"В.А.Солоухин. Чаша (Эссе)" - читать интересную книгу автора

В наш грубый и жестокий век, когда все, даже молодые сердца закрыты или
наполнены ненавистью и злобой, такие письма, как Ваше, - редкость, и я
благодарю Вас за него вдвойне. Радуюсь, что теперь, находясь временно за
границей, могу ответить на него, т. к. из России мне бы не удалось этого
сделать.
Часто вспоминаю Вашу милую семью, с которой я был связан дружбой и
хорошими минутами... Мане, брату и всем, кто меня помнит, шлю сердечный
привет. Вас же благодарю и приветствую. Сердечно предан.
К. Алексеев (Станиславский), 28.8.1929, Баденвейер".

Насколько я понял, всю жизнь Софья Михайловна вела активную
деятельность по сплочению эмиграции, по воспитанию эмигрантской молодежи,
помогала бедным эмигрантам. Семидесятилетний возраст застал Софью Михайловну
руководительницей приюта эмигрантских сирот. Приют располагался в замке
Монжерон в пригороде Парижа. Этот замок был куплен в свое время княгиней
Мещерской и с тех пор является русской собственностью.
(В скобках заметим, что после смерти Софьи Михайловны замок, путем
промежуточных операций, чтобы не сказать - махинаций, оказался в руках
подсоветского диссидента, художника Глезера. Детишек, конечно, выгнали, и
теперь в замке устраиваются выставки абстрактной живописи. Бедная Софья
Михайловна!)
В дни нашего знакомства приют еще существовал, и Софья Михайловна
показала его мне. Помню человек двести ребятишек, выстроенных на зеленой
лужайке в длинную линейку. Софья Михайловна обошла весь этот строй,
вглядываясь в детские лица, и время от времени гладила детей по щеке или
головке.
Где-то здесь, в Подпарижье, показали мне казачий музей, а если сказать
громче, то - музей Великого Войска Донского. Кто-то когда-то купил под
Парижем двухэтажный каменный особняк, в котором устроили этот музей. Сейчас,
когда я вспоминаю всю обветшалость этого особняка (он стоит в окружении
деревьев, как бы в небольшом саду), всю убогость его экспонатов, я
удивляюсь, что же могло на меня произвести столь сильное впечатление.

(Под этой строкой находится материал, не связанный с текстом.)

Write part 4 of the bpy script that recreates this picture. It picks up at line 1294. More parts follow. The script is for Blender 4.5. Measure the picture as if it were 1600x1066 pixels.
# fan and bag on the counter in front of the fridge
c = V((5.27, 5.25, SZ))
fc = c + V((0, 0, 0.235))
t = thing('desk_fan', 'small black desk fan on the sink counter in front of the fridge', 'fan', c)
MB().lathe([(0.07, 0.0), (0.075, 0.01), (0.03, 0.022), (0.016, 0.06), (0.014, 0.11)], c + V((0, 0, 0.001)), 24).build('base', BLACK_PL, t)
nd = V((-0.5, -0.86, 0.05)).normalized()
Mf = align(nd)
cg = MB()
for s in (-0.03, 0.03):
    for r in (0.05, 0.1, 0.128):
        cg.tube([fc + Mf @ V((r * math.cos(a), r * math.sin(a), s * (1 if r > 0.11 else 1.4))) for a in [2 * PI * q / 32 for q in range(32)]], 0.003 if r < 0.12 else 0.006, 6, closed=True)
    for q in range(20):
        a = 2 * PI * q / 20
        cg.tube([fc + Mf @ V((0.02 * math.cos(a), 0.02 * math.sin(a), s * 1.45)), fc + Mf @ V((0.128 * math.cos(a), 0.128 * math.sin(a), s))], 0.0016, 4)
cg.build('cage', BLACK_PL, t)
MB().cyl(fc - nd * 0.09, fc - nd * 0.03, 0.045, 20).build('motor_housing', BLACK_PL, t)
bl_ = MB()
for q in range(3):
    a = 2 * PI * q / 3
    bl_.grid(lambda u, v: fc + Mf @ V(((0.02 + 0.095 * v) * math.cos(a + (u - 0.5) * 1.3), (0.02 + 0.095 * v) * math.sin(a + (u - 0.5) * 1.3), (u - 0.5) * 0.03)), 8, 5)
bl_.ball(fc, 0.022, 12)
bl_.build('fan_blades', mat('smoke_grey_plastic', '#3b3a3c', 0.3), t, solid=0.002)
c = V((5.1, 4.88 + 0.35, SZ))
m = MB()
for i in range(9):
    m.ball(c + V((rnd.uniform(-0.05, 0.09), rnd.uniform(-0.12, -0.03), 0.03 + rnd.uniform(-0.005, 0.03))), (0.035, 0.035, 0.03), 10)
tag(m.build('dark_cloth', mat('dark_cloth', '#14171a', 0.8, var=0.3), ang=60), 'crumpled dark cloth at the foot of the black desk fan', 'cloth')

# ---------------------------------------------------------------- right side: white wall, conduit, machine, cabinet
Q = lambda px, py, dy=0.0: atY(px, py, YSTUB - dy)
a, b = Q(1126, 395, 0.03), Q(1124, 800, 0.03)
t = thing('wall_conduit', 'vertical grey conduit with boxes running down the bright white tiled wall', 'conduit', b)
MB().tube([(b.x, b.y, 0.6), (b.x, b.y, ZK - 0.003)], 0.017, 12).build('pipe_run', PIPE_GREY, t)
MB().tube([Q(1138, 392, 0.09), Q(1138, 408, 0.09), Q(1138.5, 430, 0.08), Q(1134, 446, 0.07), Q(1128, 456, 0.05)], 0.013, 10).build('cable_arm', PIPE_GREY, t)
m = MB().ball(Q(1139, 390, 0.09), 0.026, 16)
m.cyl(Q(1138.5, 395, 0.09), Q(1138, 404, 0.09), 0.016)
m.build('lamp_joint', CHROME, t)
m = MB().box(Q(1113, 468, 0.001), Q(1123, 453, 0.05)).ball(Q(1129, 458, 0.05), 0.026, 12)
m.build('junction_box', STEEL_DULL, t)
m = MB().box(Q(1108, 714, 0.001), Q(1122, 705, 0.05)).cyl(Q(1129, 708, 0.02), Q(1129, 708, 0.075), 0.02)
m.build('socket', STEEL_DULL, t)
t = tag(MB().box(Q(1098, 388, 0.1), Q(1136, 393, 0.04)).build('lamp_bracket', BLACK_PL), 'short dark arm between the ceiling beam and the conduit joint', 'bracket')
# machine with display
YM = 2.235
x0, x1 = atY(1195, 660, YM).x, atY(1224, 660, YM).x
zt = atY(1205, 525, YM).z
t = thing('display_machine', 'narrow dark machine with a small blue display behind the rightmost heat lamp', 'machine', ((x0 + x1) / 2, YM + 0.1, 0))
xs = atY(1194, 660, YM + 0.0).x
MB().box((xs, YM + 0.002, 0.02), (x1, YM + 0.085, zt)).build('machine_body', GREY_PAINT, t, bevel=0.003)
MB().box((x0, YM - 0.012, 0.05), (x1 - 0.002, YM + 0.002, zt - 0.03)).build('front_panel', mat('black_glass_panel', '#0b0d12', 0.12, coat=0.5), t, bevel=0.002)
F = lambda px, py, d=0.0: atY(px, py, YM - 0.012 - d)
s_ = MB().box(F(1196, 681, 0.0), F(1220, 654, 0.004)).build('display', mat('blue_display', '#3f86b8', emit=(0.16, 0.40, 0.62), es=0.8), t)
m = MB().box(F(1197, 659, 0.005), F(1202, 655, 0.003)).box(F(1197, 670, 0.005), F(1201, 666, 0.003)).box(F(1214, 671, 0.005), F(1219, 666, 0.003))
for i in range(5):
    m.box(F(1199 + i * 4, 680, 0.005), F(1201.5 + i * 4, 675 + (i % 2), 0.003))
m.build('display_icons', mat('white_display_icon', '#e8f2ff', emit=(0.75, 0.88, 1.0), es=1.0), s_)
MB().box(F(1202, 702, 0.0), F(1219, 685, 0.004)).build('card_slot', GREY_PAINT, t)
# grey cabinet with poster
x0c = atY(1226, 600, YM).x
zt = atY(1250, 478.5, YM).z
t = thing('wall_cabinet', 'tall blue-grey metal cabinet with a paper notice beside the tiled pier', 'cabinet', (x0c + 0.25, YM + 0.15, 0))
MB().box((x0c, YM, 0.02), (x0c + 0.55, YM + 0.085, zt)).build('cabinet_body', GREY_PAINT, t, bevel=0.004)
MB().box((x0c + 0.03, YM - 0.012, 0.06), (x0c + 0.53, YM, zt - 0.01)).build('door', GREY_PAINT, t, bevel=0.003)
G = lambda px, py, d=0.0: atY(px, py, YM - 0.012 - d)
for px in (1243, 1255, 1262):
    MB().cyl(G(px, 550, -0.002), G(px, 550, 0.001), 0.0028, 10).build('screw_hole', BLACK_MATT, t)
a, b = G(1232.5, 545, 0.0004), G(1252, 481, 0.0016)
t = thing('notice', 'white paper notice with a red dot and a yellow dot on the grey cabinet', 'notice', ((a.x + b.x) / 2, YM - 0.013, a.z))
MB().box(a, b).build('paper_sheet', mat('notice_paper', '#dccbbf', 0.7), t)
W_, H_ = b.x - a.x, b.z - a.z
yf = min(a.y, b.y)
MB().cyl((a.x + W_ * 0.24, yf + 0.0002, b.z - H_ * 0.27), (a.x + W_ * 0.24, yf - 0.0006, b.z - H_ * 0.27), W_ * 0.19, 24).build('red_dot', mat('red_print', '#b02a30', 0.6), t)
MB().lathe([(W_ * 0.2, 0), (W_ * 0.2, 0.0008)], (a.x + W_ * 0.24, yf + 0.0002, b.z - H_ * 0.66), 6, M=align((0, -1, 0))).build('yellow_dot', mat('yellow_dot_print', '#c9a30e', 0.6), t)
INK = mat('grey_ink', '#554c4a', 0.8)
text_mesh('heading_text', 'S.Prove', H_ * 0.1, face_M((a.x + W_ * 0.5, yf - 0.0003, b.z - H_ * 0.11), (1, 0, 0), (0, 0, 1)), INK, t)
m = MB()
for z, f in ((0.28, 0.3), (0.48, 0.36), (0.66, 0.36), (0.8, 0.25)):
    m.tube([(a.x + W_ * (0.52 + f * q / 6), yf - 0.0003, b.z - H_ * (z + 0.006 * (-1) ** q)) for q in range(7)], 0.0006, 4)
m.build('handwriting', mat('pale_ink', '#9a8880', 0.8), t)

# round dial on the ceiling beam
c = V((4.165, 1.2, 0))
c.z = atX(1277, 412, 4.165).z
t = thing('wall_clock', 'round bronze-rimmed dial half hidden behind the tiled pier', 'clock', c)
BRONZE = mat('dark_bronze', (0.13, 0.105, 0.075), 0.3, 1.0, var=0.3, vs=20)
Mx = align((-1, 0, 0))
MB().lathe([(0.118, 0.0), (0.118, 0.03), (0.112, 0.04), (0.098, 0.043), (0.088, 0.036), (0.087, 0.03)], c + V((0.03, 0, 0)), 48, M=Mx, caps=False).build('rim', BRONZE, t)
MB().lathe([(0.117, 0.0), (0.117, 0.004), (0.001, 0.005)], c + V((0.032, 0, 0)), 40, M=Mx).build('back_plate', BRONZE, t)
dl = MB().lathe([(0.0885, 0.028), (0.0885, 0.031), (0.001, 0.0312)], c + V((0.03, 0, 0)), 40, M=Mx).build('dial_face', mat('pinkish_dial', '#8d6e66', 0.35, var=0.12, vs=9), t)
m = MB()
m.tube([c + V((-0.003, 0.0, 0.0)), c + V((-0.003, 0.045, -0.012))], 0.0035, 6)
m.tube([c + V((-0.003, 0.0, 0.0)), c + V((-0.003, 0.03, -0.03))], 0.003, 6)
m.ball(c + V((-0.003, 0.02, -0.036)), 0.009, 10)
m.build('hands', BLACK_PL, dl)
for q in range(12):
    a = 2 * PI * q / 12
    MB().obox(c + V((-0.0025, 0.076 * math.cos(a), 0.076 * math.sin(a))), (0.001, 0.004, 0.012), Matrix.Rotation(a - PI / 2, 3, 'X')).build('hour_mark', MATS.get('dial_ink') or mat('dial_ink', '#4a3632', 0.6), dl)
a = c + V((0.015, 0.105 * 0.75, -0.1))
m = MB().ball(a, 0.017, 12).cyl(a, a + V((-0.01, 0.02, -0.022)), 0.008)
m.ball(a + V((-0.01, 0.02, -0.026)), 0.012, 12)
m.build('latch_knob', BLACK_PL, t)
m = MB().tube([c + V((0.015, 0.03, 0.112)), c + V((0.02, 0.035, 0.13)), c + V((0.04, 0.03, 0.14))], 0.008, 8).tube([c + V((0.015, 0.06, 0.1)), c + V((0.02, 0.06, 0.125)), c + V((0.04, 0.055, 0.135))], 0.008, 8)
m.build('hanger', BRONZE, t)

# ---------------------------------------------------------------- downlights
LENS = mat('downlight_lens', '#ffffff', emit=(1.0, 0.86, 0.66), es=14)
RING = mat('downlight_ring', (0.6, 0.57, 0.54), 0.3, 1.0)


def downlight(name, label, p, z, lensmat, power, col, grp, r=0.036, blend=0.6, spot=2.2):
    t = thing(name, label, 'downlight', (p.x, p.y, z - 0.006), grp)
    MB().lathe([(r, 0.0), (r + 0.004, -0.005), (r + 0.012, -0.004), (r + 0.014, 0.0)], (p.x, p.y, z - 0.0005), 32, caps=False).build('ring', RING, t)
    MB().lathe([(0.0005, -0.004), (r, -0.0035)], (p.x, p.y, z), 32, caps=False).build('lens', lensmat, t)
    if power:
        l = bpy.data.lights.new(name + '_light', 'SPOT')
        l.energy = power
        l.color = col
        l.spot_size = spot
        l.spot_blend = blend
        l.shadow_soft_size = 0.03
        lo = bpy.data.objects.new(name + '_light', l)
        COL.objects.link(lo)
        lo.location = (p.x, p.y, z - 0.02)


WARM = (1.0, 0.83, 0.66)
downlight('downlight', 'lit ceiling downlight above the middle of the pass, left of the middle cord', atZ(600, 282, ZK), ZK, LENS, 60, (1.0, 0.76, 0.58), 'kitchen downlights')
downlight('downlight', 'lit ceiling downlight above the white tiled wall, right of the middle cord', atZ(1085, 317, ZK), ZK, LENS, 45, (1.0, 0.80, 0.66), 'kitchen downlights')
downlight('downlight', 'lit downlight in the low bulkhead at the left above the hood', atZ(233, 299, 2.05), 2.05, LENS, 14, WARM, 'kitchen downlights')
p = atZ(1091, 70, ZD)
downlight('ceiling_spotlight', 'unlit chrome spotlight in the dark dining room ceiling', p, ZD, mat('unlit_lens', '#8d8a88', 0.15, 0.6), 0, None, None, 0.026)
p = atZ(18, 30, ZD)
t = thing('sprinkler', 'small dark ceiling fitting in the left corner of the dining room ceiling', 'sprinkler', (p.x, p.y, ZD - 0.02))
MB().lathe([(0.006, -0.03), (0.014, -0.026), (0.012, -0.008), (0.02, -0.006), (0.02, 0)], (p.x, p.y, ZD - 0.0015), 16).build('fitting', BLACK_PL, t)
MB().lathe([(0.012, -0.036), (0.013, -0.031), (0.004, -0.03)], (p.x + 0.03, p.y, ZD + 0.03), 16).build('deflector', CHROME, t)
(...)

Видимо, необычайность самого факта такого музея: видимо, все тогда для меня
было как путешествие в затонувшую Атлантиду. Согласитесь, что в затонувшей
Атлантиде был бы интересен и необычаен каждый черепок, каждый предмет.
Открыл нам дверь небольшого росточка седенький старичок, и то, что
сопровождавший меня тогда граф Николай Павлович Ламсдорф, сам уже весь
изветшавший, обратился к старичку "ваше превосходительство", одно это было
удивительно и необычайно для меня.
Особняк среди старых деревьев, подступавших к нему вплотную, отсырел,
замшел, одрях. Он умирал естественной медленной смертью. Погибал он не
только от своего возраста, но и от заброшенности, от забвения. Даже если бы
свалились с неба деньги на ремонт, реставрацию и содержание музея, все равно
никто сюда из довольно-таки отдаленного Парижа не ездит. Некогда кипучий
многолюдный мир русской эмиграции кончался и умирал даже быстрее, чем этот
особняк. А собственно, парижанам, французам и в голову не пришло бы ехать и
разглядывать этот музей. Советским туристам? Смешно и подумать. Их не
повезли бы сюда - советских - даже и по идейным соображениям.
Белогвардейшина! Им покажут "Пикадилли", "Мулен Руж", Монмартр, Лувр, даже
стриптиз, но уж никак не казачий музей.